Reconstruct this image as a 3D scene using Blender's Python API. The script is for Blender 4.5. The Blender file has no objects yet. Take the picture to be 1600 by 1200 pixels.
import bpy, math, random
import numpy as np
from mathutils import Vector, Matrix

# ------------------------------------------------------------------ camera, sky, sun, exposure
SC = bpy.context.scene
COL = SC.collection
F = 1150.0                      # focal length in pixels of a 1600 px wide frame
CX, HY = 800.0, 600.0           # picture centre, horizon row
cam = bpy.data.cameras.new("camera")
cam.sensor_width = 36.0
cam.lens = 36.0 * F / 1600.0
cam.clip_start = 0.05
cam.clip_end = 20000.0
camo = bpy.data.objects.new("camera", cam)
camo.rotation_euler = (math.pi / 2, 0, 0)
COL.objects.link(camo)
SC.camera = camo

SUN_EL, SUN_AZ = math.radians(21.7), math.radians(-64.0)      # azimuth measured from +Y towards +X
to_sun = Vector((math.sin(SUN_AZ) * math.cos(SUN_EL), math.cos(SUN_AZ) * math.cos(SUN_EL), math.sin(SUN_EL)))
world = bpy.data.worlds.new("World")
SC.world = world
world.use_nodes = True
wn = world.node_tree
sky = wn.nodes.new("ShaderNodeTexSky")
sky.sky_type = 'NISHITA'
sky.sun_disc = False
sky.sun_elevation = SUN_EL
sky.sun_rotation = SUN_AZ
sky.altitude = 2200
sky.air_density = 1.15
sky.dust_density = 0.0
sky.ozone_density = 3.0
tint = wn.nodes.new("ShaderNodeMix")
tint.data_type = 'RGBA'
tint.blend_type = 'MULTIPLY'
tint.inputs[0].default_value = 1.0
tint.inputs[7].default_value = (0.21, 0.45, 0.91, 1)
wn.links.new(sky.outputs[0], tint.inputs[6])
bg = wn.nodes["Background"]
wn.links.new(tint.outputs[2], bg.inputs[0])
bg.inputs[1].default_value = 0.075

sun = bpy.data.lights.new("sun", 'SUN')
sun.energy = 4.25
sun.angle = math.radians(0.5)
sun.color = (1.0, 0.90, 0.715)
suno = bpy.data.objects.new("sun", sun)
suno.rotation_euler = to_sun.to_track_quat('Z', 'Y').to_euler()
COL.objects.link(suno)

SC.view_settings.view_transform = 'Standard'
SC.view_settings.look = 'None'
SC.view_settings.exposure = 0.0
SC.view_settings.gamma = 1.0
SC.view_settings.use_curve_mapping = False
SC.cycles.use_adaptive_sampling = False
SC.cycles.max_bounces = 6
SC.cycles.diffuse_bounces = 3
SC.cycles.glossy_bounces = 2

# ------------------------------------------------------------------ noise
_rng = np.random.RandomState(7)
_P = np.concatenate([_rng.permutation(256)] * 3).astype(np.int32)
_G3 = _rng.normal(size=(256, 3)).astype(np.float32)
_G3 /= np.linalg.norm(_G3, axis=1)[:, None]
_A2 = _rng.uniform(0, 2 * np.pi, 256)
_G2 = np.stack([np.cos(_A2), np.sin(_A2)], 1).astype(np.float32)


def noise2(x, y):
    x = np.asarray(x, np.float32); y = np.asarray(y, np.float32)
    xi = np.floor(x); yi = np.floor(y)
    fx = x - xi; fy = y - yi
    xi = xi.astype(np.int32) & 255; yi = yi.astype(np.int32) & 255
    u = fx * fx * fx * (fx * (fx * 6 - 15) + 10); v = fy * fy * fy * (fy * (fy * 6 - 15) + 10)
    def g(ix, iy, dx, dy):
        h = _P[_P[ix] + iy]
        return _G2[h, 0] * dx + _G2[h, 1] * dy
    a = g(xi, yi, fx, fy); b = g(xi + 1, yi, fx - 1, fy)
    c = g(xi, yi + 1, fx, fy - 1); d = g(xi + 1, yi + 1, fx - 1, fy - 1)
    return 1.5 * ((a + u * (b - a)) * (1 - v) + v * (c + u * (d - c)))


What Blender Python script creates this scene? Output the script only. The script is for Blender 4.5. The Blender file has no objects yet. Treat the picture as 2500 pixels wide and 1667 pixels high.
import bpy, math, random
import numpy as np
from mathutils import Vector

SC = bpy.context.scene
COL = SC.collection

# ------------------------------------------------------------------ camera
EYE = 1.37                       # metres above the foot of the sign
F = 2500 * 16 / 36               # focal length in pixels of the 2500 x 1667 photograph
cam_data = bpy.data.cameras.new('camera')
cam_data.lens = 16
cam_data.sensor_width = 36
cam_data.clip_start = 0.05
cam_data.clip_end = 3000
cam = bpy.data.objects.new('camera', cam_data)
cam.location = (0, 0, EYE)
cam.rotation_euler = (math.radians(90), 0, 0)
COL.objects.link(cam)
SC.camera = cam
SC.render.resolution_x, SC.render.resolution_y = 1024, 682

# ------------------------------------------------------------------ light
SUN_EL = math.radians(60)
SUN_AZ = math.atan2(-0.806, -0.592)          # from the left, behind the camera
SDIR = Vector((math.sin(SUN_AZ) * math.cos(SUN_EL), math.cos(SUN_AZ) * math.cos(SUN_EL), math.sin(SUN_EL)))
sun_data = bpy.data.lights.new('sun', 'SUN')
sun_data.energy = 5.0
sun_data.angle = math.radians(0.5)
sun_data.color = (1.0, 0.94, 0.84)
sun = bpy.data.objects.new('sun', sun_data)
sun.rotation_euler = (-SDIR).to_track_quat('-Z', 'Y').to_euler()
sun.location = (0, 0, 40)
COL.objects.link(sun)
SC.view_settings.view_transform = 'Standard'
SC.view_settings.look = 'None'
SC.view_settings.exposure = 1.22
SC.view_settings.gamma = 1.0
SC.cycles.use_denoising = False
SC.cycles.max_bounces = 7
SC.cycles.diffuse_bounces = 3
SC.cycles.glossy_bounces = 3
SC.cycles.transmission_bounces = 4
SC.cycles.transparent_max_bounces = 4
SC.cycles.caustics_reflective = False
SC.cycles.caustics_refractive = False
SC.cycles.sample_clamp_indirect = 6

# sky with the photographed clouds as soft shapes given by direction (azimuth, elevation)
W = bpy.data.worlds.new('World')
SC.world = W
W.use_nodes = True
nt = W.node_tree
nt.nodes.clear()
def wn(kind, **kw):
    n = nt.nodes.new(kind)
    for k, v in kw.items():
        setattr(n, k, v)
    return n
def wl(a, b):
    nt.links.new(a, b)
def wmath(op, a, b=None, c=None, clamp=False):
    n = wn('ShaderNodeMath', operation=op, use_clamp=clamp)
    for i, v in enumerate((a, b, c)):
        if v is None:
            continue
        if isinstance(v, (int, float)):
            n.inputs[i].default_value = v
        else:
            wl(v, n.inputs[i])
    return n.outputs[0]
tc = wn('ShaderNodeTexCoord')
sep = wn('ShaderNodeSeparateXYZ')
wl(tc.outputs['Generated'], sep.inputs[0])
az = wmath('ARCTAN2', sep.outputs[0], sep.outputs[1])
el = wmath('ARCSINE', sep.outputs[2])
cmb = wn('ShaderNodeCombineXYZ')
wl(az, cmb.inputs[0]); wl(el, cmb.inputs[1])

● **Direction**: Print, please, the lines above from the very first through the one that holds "SC.camera = camo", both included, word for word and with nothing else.

● **Task result**:
Reconstruct this image as a 3D scene using Blender's Python API. The script is for Blender 4.5. The Blender file has no objects yet. Take the picture to be 1600 by 1200 pixels.
import bpy, math, random
import numpy as np
from mathutils import Vector, Matrix

# ------------------------------------------------------------------ camera, sky, sun, exposure
SC = bpy.context.scene
COL = SC.collection
F = 1150.0                      # focal length in pixels of a 1600 px wide frame
CX, HY = 800.0, 600.0           # picture centre, horizon row
cam = bpy.data.cameras.new("camera")
cam.sensor_width = 36.0
cam.lens = 36.0 * F / 1600.0
cam.clip_start = 0.05
cam.clip_end = 20000.0
camo = bpy.data.objects.new("camera", cam)
camo.rotation_euler = (math.pi / 2, 0, 0)
COL.objects.link(camo)
SC.camera = camo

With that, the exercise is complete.